## Exercise instructions
Return the material exactly as supplied, apart from the pictures, which are omitted.
:::::
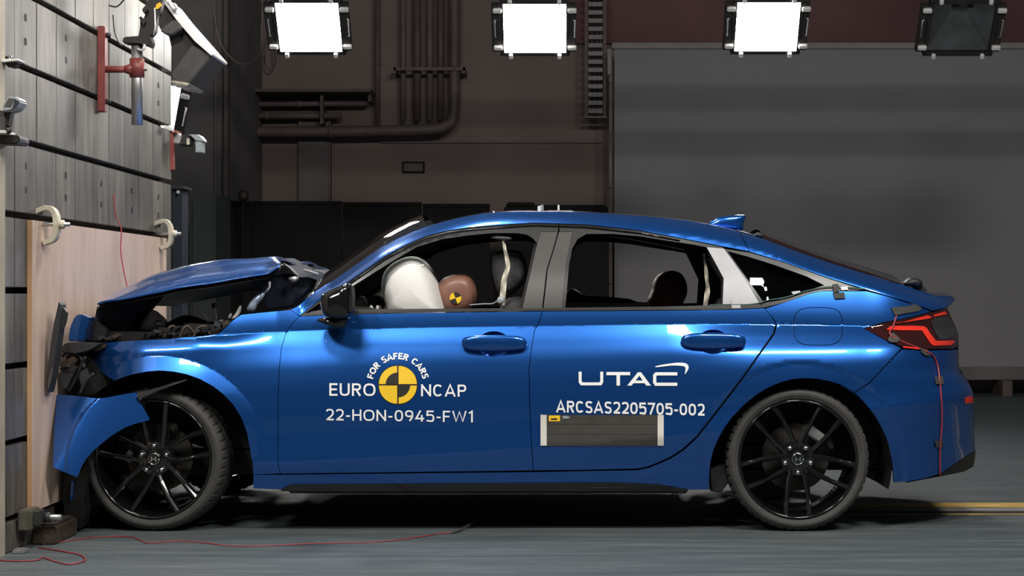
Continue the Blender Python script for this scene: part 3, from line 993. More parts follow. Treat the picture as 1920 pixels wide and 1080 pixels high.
YL = 1.35
t = empty('tilted_flood_lamp', P(345, 70, YL))
prism('lamp_body', [(288, -6), (304, -6), (366, 80), (396, 106), (352, 156), (320, 150), (326, 100), (318, 62), (300, 55), (291, 30)], YL, YL + 0.32, M['lampgrey2'] if 'lampgrey2' in M else M['lampblack'], t, 0.006)
prism('lower_hood', [(360, 84), (398, 104), (354, 156), (322, 152), (321, 138)], YL - 0.03, YL + 0.33, M['lampgrey'], t, 0.006)
prism('lit_rim', [(299, -6), (309, -6), (334, 26), (366, 62), (400, 101), (396, 105), (366, 78), (330, 36)], YL - 0.05, YL + 0.34, M['hotrim'], t, 0.004)
prism('junction_box', [(299, 57), (326, 36), (338, 44), (340, 54), (322, 66), (310, 64)], YL - 0.08, YL + 0.05, M['lampgrey'], t, 0.006)
prism('hood_lip', [(319, 151), (330, 150), (356, 156), (350, 161), (322, 156)], YL - 0.03, YL + 0.33, M['clamp'], t, 0.003)
tube('latch', smooth_path([P(316, 2, YL - .06), P(326, 18, YL - .07), P(331, 14, YL - .08), P(326, 8, YL - .07)], 4), 0.008, M['clip'], t, 8)
tube('latch_rod', [P(311, 0, YL - .06), P(330, 22, YL - .06)], 0.006, M['clip'], t, 8)
tag(t, 'tilted flood lamp head with a rim painted white as lit above the barrier', 'lamp')
tag(tube('lamp_cable', smooth_path([P(204, 10, YR), P(220, 12, YR), P(236, -5, YR)], 6), 0.004, M['blackwire']), 'thin black cable end at the top of the barrier', 'cable')
tag(tube('drop_cable', smooth_path([P(212, 28, YR), P(215, 60, YR), P(224, 82, YR), P(234, 88, YR)], 6), 0.003, M['blackwire']), 'thin cable drooping to the rigging clamp', 'cable')

# red bar and small camera at the far edge of the barrier
YE = 2.40
t = empty('edge_camera', P(345, 265, YE))
prism('camera_body', [(330, 253), (352, 252), (360, 254), (360, 272), (334, 272)], YE, YE + 0.12, M['lampblack'], t, 0.006)
prism('camera_visor', [(352, 252), (372, 252), (381, 262), (380, 266), (366, 264), (364, 258)], YE - 0.02, YE + 0.1, M['device'], t, 0.004)
prism('camera_lens_hood', [(366, 265), (378, 265), (378, 286), (366, 286)], YE - 0.02, YE + 0.08, M['device'], t, 0.004)
prism('camera_mount', [(324, 250), (335, 250), (340, 256), (336, 270), (325, 268)], YE - 0.02, YE + 0.1, M['steel'], t, 0.004)
prism('camera_label', [(350, 259), (355.5, 259), (355.5, 271), (350, 271)], YE - 0.004, YE + 0.002, M['clamp'], t)
tag(t, 'small dark camera with a grey hood on the far barrier edge', 'camera')
t = empty('red_bar', P(320, 280, YE - 0.05))
prism('bar', [(316, 240), (323, 240), (325, 318), (317, 320)], YE - 0.06, YE - 0.01, M['red'], t, 0.003)
prism('bar_foot', [(318, 240), (330, 244), (330, 250), (318, 250)], YE - 0.06, YE + 0.1, M['red'], t, 0.003)
tag(t, 'short upright red bar at the far barrier edge', 'bar')
tag(prism('slot_plug', [(306, 234), (319, 237), (319, 245), (306, 241)], y_of(312) - 0.05, y_of(312) + 0.05, M['clip'], None, 0.003), 'white plug in the upper slot near the far edge', 'plug')

# left edge fittings
YN = y_of(20)
t = empty('slot_clamp', P(20, 115, YN))
prism('clamp_plate', [(-6, 108), (8, 110), (34, 110), (36, 114), (8, 116), (-6, 116)], YN - 0.05, YN + 0.03, M['clip'], t, 0.003)
prism('clamp_foot', [(9, 117), (31, 117), (28, 124), (20, 126), (12, 124)], YN - 0.03, YN + 0.03, M['lampblack'], t, 0.003)
tube('bolt', [P(19, 104, YN), P(19, 127, YN)], 0.008, M['chrome'], t, 10)
tag(t, 'white clamp plate on the second slot at the left edge', 'clamp')
t = empty('sensor_box', P(20, 200, YN - 0.1))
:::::
## Worked answer
Continue the Blender Python script for this scene: part 3, from line 993. More parts follow. Treat the picture as 1920 pixels wide and 1080 pixels high.
YL = 1.35
t = empty('tilted_flood_lamp', P(345, 70, YL))
prism('lamp_body', [(288, -6), (304, -6), (366, 80), (396, 106), (352, 156), (320, 150), (326, 100), (318, 62), (300, 55), (291, 30)], YL, YL + 0.32, M['lampgrey2'] if 'lampgrey2' in M else M['lampblack'], t, 0.006)
prism('lower_hood', [(360, 84), (398, 104), (354, 156), (322, 152), (321, 138)], YL - 0.03, YL + 0.33, M['lampgrey'], t, 0.006)
prism('lit_rim', [(299, -6), (309, -6), (334, 26), (366, 62), (400, 101), (396, 105), (366, 78), (330, 36)], YL - 0.05, YL + 0.34, M['hotrim'], t, 0.004)
prism('junction_box', [(299, 57), (326, 36), (338, 44), (340, 54), (322, 66), (310, 64)], YL - 0.08, YL + 0.05, M['lampgrey'], t, 0.006)
prism('hood_lip', [(319, 151), (330, 150), (356, 156), (350, 161), (322, 156)], YL - 0.03, YL + 0.33, M['clamp'], t, 0.003)
tube('latch', smooth_path([P(316, 2, YL - .06), P(326, 18, YL - .07), P(331, 14, YL - .08), P(326, 8, YL - .07)], 4), 0.008, M['clip'], t, 8)
tube('latch_rod', [P(311, 0, YL - .06), P(330, 22, YL - .06)], 0.006, M['clip'], t, 8)
tag(t, 'tilted flood lamp head with a rim painted white as lit above the barrier', 'lamp')
tag(tube('lamp_cable', smooth_path([P(204, 10, YR), P(220, 12, YR), P(236, -5, YR)], 6), 0.004, M['blackwire']), 'thin black cable end at the top of the barrier', 'cable')
tag(tube('drop_cable', smooth_path([P(212, 28, YR), P(215, 60, YR), P(224, 82, YR), P(234, 88, YR)], 6), 0.003, M['blackwire']), 'thin cable drooping to the rigging clamp', 'cable')

# red bar and small camera at the far edge of the barrier
YE = 2.40
t = empty('edge_camera', P(345, 265, YE))
prism('camera_body', [(330, 253), (352, 252), (360, 254), (360, 272), (334, 272)], YE, YE + 0.12, M['lampblack'], t, 0.006)
prism('camera_visor', [(352, 252), (372, 252), (381, 262), (380, 266), (366, 264), (364, 258)], YE - 0.02, YE + 0.1, M['device'], t, 0.004)
prism('camera_lens_hood', [(366, 265), (378, 265), (378, 286), (366, 286)], YE - 0.02, YE + 0.08, M['device'], t, 0.004)
prism('camera_mount', [(324, 250), (335, 250), (340, 256), (336, 270), (325, 268)], YE - 0.02, YE + 0.1, M['steel'], t, 0.004)
prism('camera_label', [(350, 259), (355.5, 259), (355.5, 271), (350, 271)], YE - 0.004, YE + 0.002, M['clamp'], t)
tag(t, 'small dark camera with a grey hood on the far barrier edge', 'camera')
t = empty('red_bar', P(320, 280, YE - 0.05))
prism('bar', [(316, 240), (323, 240), (325, 318), (317, 320)], YE - 0.06, YE - 0.01, M['red'], t, 0.003)
prism('bar_foot', [(318, 240), (330, 244), (330, 250), (318, 250)], YE - 0.06, YE + 0.1, M['red'], t, 0.003)
tag(t, 'short upright red bar at the far barrier edge', 'bar')
tag(prism('slot_plug', [(306, 234), (319, 237), (319, 245), (306, 241)], y_of(312) - 0.05, y_of(312) + 0.05, M['clip'], None, 0.003), 'white plug in the upper slot near the far edge', 'plug')

# left edge fittings
YN = y_of(20)
t = empty('slot_clamp', P(20, 115, YN))
prism('clamp_plate', [(-6, 108), (8, 110), (34, 110), (36, 114), (8, 116), (-6, 116)], YN - 0.05, YN + 0.03, M['clip'], t, 0.003)
prism('clamp_foot', [(9, 117), (31, 117), (28, 124), (20, 126), (12, 124)], YN - 0.03, YN + 0.03, M['lampblack'], t, 0.003)
tube('bolt', [P(19, 104, YN), P(19, 127, YN)], 0.008, M['chrome'], t, 10)
tag(t, 'white clamp plate on the second slot at the left edge', 'clamp')
t = empty('sensor_box', P(20, 200, YN - 0.1))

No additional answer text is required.